Employment is strong and up about 45,000 jobs. Moody’s is projecting healthy growth in 2018 and 2019, with a drop off from 2020 through 2022, based on predictions that there will not be enough workers to fill open jobs. 

Population growth in Metro Phoenix remains heavy, but is magnified beyond the Valley in areas such as Prescott due in some part to retirees.

For builders in the infill market, such as Biltmore East, with a three-story townhome product, priced at $400,000 – $500,000, the market has been challenging with sales below one per month. Belfiore’s suggestion is to know buyer’s price point, along with how to develop, merchandise, roll out and sell that type of product.

Another suggestion for builders is affordable infill. 

Belfiore said,“The reality is we are not building enough affordable housing.

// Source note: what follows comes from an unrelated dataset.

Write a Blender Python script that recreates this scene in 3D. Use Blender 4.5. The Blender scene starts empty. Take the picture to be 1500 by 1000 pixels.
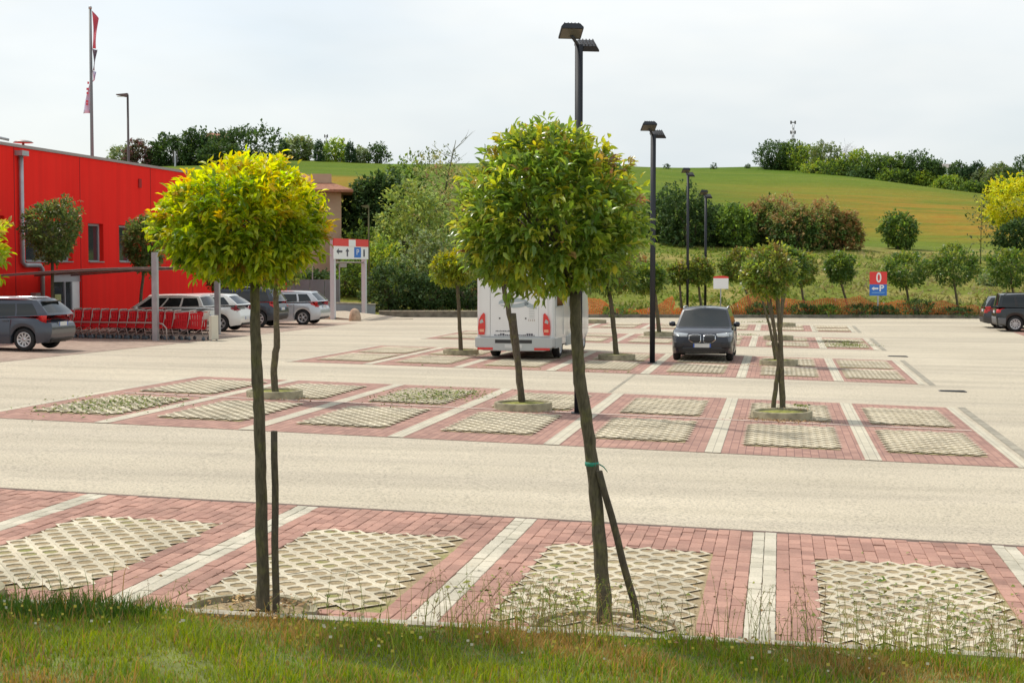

There are very few projects today in the Metropolitan Phoenix area where homes are priced under a hundred-fifty or hundred-seventy-five thousand dollars.”

Belfiore mentioned an affordable condominium community that is selling well: Copper Leaf Villas, a higher density attached product, in South Phoenix with a starting price at $143,000.

“They do not have all the bling, but there is so much demand out there it’s not an issue.”

Going forward, Belfiore said he expects to see more affordable supply with the Loop 202 opening, as builders and developers are already positioning there.

“Build it now; it’s that time, entry-level versus second move-up, you need to have inventory homes. If you’re an entry-level builder and you want high-volume, get it done. Get the inventory underway because it’s going to be hard to get contractors if its similar to the last couple years come March, April, May, June, start it now,” Belfiore told the gathering.

Regarding Phoenix multi-housing, Belfiore was cautious: 25,000 rentals have been built in the past four to five years.

While rental growth has been steady, there are another 20,000-plus rental units in the development pipeline through zoning. The numbers are based on RealData, Belfiore said.

Many are class A communities that have high-priced units. He advised builders in that market to understand renters before bringing the product to market.